O professor da Universidade Nacional Australiana Marcus Mietzner manifestou o receio de que acusações criminais excessivamente pesadas possam prejudicar a democracia indonésia. 

“Eles não deveriam arbitrariamente lançar contra líderes individuais acusações criminais excessivas, como a de traição à pátria, ou que não têm relação com o que eles fizeram, como a acusação de pornografia”, ele escreveu em e-mail. “Isso só vai intensificar o sentimento de muçulmanos conservadores de estarem sendo vitimados.” 

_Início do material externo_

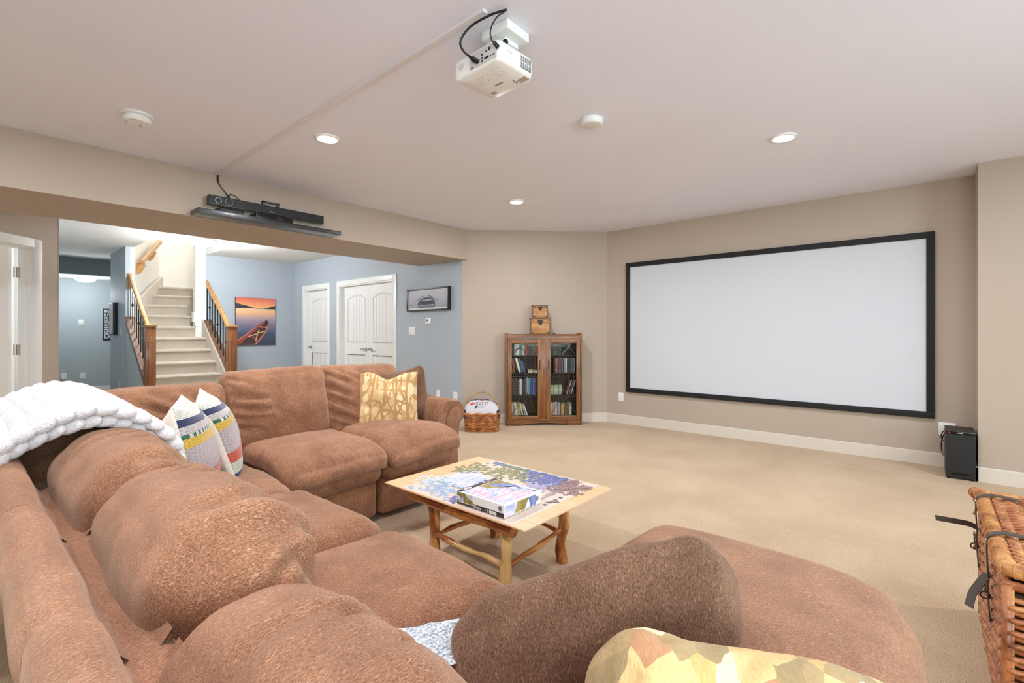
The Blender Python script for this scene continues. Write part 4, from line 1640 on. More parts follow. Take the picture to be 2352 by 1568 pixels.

Isso já parece estar acontecendo. Achmad Sofyan, auxiliar de Khaththath que também foi investigado pela polícia, declarou: “Não é justo. A acusação foi fabricada.” 

Mietzner sugeriu que o governo tem meios legais para lidar com entidades de linha dura, mas teria optado por táticas diferentes em parte para evitar uma discussão pública que poderia ficar descontrolada. Se o Estado processasse essas entidades, ele escreveu, “teria que apresentar argumentos nos tribunais para explicar por que o islã não deve ser o alicerce legal e político principal do país”. 

Para Nuruzzaman, o líder muçulmano moderado, combater a linha dura é essencial, sejam quais forem as dificuldades. “Não queremos que o governo adote medidas repressivas”, ele disse. Mesmo assim, opinou, “precisamos combater esses grupos”.